== WRITTEN TASK ==
Reproduce the material below line by line, beginning with its first line and ending with the line that contains "COL = SC.collection"; leave out pictures.

=== INFORMATION PROVIDED ===

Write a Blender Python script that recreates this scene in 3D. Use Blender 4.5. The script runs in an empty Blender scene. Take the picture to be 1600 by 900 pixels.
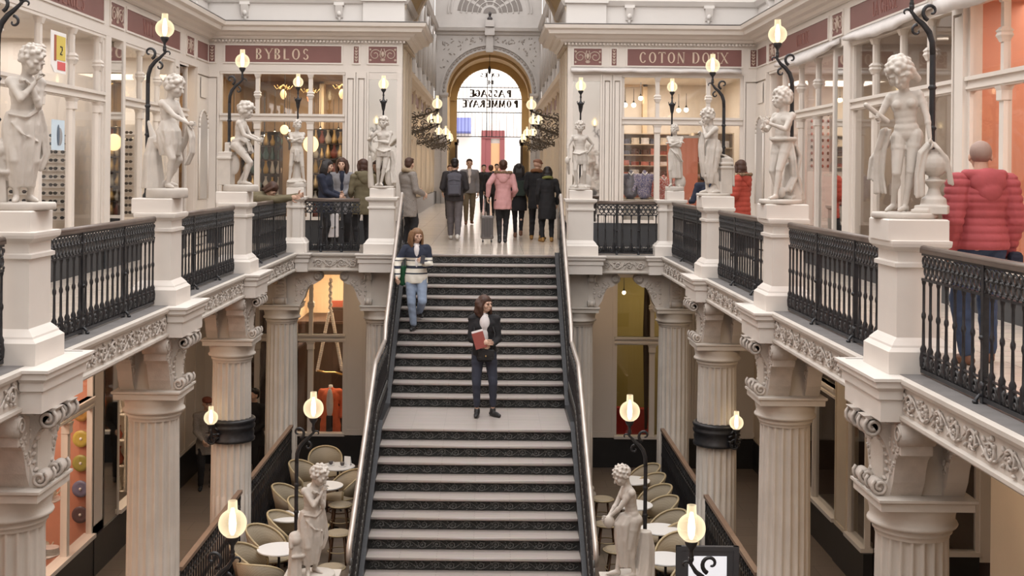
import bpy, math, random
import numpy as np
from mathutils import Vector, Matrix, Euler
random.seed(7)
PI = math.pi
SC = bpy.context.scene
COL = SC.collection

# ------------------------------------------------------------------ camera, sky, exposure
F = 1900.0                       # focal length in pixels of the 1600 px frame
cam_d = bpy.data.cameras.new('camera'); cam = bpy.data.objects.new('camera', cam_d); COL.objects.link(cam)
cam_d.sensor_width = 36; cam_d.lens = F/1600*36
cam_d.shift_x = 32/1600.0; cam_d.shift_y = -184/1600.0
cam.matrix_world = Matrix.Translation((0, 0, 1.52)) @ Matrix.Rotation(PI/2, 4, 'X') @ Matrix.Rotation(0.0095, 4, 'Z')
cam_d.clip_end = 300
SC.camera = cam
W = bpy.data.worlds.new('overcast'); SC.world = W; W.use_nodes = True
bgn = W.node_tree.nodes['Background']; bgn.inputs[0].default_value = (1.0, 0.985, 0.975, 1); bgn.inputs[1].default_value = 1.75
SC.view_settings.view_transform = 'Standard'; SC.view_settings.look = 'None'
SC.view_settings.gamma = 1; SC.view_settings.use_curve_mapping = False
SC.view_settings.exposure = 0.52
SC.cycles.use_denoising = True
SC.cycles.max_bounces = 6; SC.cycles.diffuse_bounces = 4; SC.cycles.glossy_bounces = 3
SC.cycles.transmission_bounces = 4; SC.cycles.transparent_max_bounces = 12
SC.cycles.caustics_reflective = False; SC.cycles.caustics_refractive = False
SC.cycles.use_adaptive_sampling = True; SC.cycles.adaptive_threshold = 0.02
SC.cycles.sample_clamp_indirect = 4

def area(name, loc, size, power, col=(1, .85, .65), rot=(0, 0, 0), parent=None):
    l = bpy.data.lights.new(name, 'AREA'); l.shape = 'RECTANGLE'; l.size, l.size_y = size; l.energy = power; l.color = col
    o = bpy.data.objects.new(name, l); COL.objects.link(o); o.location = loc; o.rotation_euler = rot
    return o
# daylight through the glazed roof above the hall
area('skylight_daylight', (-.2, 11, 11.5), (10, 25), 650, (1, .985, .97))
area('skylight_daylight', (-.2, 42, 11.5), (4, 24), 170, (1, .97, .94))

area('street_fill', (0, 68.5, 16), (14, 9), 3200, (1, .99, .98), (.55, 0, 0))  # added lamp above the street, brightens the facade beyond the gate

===

== REPLY ==
Write a Blender Python script that recreates this scene in 3D. Use Blender 4.5. The script runs in an empty Blender scene. Take the picture to be 1600 by 900 pixels.
import bpy, math, random
import numpy as np
from mathutils import Vector, Matrix, Euler
random.seed(7)
PI = math.pi
SC = bpy.context.scene
COL = SC.collection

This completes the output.